DATA ROWS
* * *

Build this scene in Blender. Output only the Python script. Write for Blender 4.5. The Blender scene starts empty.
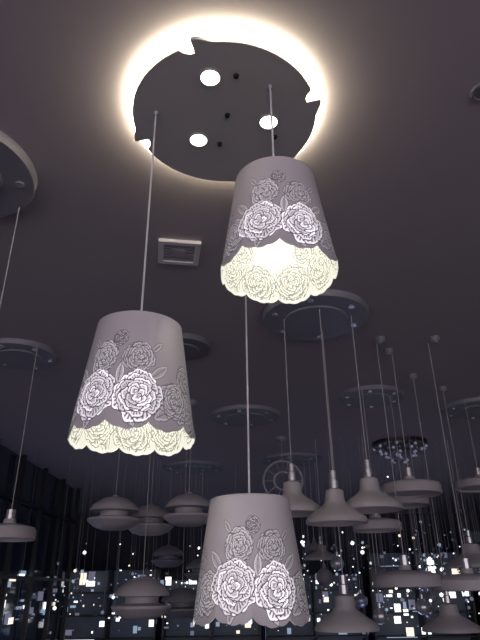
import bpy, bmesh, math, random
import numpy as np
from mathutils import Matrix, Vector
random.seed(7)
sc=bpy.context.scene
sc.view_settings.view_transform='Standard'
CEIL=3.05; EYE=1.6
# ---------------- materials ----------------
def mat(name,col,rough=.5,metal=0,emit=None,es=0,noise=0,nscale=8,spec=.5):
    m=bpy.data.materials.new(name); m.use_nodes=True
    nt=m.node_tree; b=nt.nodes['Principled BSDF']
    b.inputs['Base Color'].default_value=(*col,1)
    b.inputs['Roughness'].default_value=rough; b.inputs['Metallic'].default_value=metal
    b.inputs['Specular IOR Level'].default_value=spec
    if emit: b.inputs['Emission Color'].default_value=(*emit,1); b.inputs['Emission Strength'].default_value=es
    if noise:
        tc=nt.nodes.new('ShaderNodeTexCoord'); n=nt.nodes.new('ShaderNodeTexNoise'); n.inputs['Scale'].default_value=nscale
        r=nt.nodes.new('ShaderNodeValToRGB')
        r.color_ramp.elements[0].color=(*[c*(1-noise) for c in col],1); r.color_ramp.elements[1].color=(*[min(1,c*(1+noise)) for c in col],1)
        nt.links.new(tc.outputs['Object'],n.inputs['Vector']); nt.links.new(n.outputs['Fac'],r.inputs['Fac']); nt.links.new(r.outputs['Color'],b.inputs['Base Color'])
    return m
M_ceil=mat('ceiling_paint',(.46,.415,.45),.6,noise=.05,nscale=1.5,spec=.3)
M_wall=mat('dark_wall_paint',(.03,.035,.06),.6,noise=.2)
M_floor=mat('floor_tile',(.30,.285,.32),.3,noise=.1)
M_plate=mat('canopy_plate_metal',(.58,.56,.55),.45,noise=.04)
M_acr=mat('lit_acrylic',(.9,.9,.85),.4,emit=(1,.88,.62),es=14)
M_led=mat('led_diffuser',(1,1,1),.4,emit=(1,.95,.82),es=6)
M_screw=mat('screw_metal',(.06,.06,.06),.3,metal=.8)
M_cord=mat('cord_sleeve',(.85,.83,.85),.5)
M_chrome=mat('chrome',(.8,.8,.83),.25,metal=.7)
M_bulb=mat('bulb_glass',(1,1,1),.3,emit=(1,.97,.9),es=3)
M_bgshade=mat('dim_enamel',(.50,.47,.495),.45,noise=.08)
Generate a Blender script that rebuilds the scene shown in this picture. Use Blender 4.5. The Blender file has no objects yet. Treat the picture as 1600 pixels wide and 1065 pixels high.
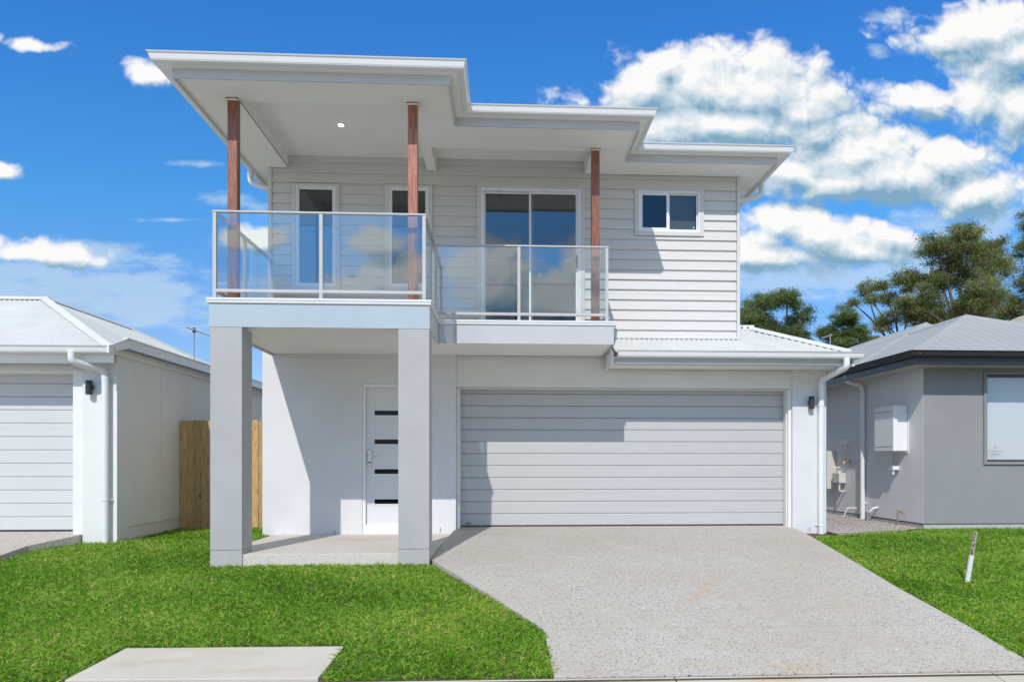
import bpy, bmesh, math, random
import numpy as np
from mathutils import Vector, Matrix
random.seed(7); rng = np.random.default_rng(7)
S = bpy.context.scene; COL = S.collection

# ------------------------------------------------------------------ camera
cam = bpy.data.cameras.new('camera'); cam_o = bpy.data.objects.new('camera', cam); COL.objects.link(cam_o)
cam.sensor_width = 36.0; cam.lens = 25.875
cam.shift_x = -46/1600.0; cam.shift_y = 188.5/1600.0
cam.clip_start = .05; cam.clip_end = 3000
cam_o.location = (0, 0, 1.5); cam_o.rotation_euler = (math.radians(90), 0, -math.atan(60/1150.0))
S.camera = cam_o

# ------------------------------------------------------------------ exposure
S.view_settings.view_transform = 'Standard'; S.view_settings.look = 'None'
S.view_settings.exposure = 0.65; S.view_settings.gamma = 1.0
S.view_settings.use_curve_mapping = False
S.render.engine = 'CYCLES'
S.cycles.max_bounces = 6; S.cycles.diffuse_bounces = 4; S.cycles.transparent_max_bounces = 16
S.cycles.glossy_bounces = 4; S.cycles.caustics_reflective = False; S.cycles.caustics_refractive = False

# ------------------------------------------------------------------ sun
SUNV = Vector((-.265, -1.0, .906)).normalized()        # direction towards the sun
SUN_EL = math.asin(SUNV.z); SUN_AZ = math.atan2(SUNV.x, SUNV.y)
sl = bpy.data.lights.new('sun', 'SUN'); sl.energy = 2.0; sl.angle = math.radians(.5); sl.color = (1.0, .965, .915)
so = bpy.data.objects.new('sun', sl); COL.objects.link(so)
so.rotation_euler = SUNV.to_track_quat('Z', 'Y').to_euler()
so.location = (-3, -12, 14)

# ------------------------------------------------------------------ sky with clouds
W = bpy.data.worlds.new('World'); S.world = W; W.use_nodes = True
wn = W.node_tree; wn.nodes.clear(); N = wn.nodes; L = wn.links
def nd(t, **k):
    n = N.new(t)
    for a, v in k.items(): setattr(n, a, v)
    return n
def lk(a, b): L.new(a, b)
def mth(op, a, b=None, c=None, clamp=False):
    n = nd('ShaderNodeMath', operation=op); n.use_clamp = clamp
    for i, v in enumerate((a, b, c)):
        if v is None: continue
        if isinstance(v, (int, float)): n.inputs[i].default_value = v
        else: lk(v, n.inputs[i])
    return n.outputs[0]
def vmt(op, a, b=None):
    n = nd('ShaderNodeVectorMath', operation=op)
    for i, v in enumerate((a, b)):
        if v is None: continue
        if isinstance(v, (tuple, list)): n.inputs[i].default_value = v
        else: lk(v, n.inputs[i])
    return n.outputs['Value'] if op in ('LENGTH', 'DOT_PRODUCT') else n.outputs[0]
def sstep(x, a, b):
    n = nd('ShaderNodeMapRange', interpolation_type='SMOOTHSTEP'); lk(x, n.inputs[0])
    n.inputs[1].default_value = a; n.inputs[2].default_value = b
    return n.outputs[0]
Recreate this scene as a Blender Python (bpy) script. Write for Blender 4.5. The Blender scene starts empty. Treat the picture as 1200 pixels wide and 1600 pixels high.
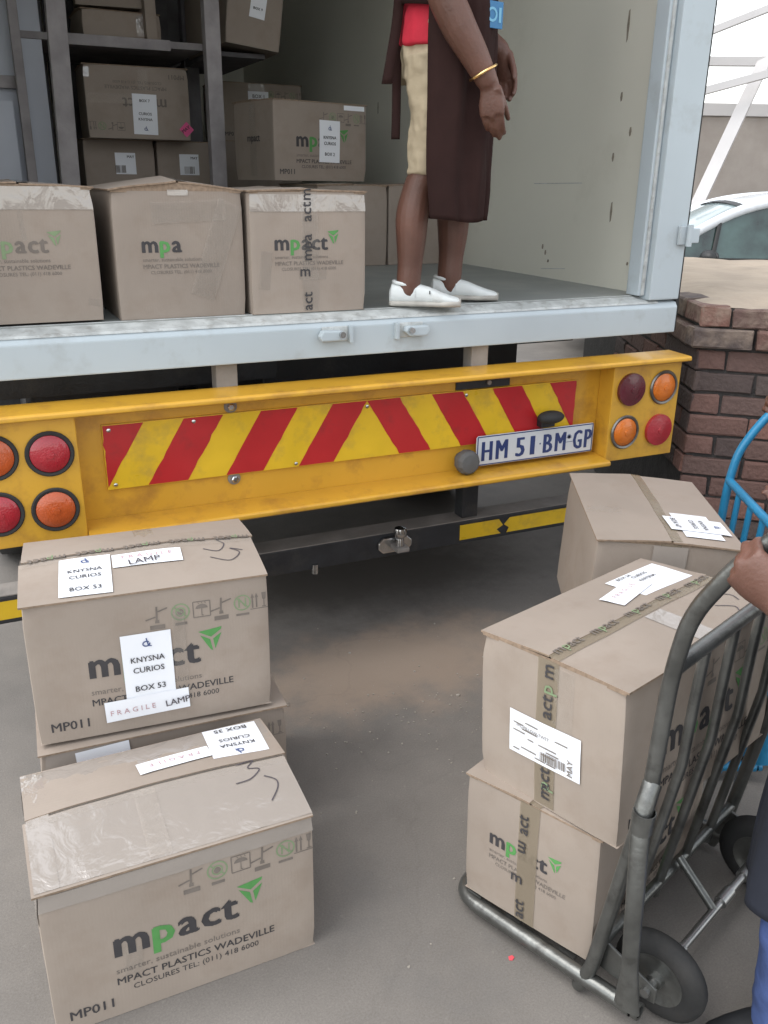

* * *

WRITTEN INSTRUCTION
Leave out the pictures and give the rest of the records again exactly.

EXERCISE RESPONSE
Build this scene in Blender. Output only the Python script. Write for Blender 4.5. The Blender scene starts empty.
import bpy, bmesh, math, random
import numpy as np
from mathutils import Matrix, Vector
random.seed(7)
sc=bpy.context.scene
sc.view_settings.view_transform='Standard'
CEIL=3.05; EYE=1.6
# ---------------- materials ----------------
def mat(name,col,rough=.5,metal=0,emit=None,es=0,noise=0,nscale=8,spec=.5):
    m=bpy.data.materials.new(name); m.use_nodes=True
    nt=m.node_tree; b=nt.nodes['Principled BSDF']
    b.inputs['Base Color'].default_value=(*col,1)
    b.inputs['Roughness'].default_value=rough; b.inputs['Metallic'].default_value=metal
    b.inputs['Specular IOR Level'].default_value=spec
    if emit: b.inputs['Emission Color'].default_value=(*emit,1); b.inputs['Emission Strength'].default_value=es
    if noise:
        tc=nt.nodes.new('ShaderNodeTexCoord'); n=nt.nodes.new('ShaderNodeTexNoise'); n.inputs['Scale'].default_value=nscale
        r=nt.nodes.new('ShaderNodeValToRGB')
        r.color_ramp.elements[0].color=(*[c*(1-noise) for c in col],1); r.color_ramp.elements[1].color=(*[min(1,c*(1+noise)) for c in col],1)
        nt.links.new(tc.outputs['Object'],n.inputs['Vector']); nt.links.new(n.outputs['Fac'],r.inputs['Fac']); nt.links.new(r.outputs['Color'],b.inputs['Base Color'])
    return m
M_ceil=mat('ceiling_paint',(.46,.415,.45),.6,noise=.05,nscale=1.5,spec=.3)
M_wall=mat('dark_wall_paint',(.03,.035,.06),.6,noise=.2)
M_floor=mat('floor_tile',(.30,.285,.32),.3,noise=.1)
M_plate=mat('canopy_plate_metal',(.58,.56,.55),.45,noise=.04)
M_acr=mat('lit_acrylic',(.9,.9,.85),.4,emit=(1,.88,.62),es=14)
M_led=mat('led_diffuser',(1,1,1),.4,emit=(1,.95,.82),es=6)
M_screw=mat('screw_metal',(.06,.06,.06),.3,metal=.8)
M_cord=mat('cord_sleeve',(.85,.83,.85),.5)
M_chrome=mat('chrome',(.8,.8,.83),.25,metal=.7)
M_bulb=mat('bulb_glass',(1,1,1),.3,emit=(1,.97,.9),es=3)
M_bgshade=mat('dim_enamel',(.50,.47,.495),.45,noise=.08)
Generate a Blender script that rebuilds the scene shown in this picture. Use Blender 4.5. The Blender file has no objects yet. Treat the picture as 1600 pixels wide and 1065 pixels high.
import bpy, bmesh, math, random
import numpy as np
from mathutils import Vector, Matrix
random.seed(7); rng = np.random.default_rng(7)
S = bpy.context.scene; COL = S.collection

# ------------------------------------------------------------------ camera
cam = bpy.data.cameras.new('camera'); cam_o = bpy.data.objects.new('camera', cam); COL.objects.link(cam_o)
cam.sensor_width = 36.0; cam.lens = 25.875
cam.shift_x = -46/1600.0; cam.shift_y = 188.5/1600.0
cam.clip_start = .05; cam.clip_end = 3000
cam_o.location = (0, 0, 1.5); cam_o.rotation_euler = (math.radians(90), 0, -math.atan(60/1150.0))
S.camera = cam_o

# ------------------------------------------------------------------ exposure
S.view_settings.view_transform = 'Standard'; S.view_settings.look = 'None'
S.view_settings.exposure = 0.65; S.view_settings.gamma = 1.0
S.view_settings.use_curve_mapping = False
S.render.engine = 'CYCLES'
S.cycles.max_bounces = 6; S.cycles.diffuse_bounces = 4; S.cycles.transparent_max_bounces = 16
S.cycles.glossy_bounces = 4; S.cycles.caustics_reflective = False; S.cycles.caustics_refractive = False

# ------------------------------------------------------------------ sun
SUNV = Vector((-.265, -1.0, .906)).normalized()        # direction towards the sun
SUN_EL = math.asin(SUNV.z); SUN_AZ = math.atan2(SUNV.x, SUNV.y)
sl = bpy.data.lights.new('sun', 'SUN'); sl.energy = 2.0; sl.angle = math.radians(.5); sl.color = (1.0, .965, .915)
so = bpy.data.objects.new('sun', sl); COL.objects.link(so)
so.rotation_euler = SUNV.to_track_quat('Z', 'Y').to_euler()
so.location = (-3, -12, 14)

# ------------------------------------------------------------------ sky with clouds
W = bpy.data.worlds.new('World'); S.world = W; W.use_nodes = True
wn = W.node_tree; wn.nodes.clear(); N = wn.nodes; L = wn.links
def nd(t, **k):
    n = N.new(t)
    for a, v in k.items(): setattr(n, a, v)
    return n
def lk(a, b): L.new(a, b)
def mth(op, a, b=None, c=None, clamp=False):
    n = nd('ShaderNodeMath', operation=op); n.use_clamp = clamp
    for i, v in enumerate((a, b, c)):
        if v is None: continue
        if isinstance(v, (int, float)): n.inputs[i].default_value = v
        else: lk(v, n.inputs[i])
    return n.outputs[0]
def vmt(op, a, b=None):
    n = nd('ShaderNodeVectorMath', operation=op)
    for i, v in enumerate((a, b)):
        if v is None: continue
        if isinstance(v, (tuple, list)): n.inputs[i].default_value = v
        else: lk(v, n.inputs[i])
    return n.outputs['Value'] if op in ('LENGTH', 'DOT_PRODUCT') else n.outputs[0]
def sstep(x, a, b):
    n = nd('ShaderNodeMapRange', interpolation_type='SMOOTHSTEP'); lk(x, n.inputs[0])
    n.inputs[1].default_value = a; n.inputs[2].default_value = b
    return n.outputs[0]
Recreate this scene as a Blender Python (bpy) script. Write for Blender 4.5. The Blender scene starts empty. Treat the picture as 1200 pixels wide and 1600 pixels high.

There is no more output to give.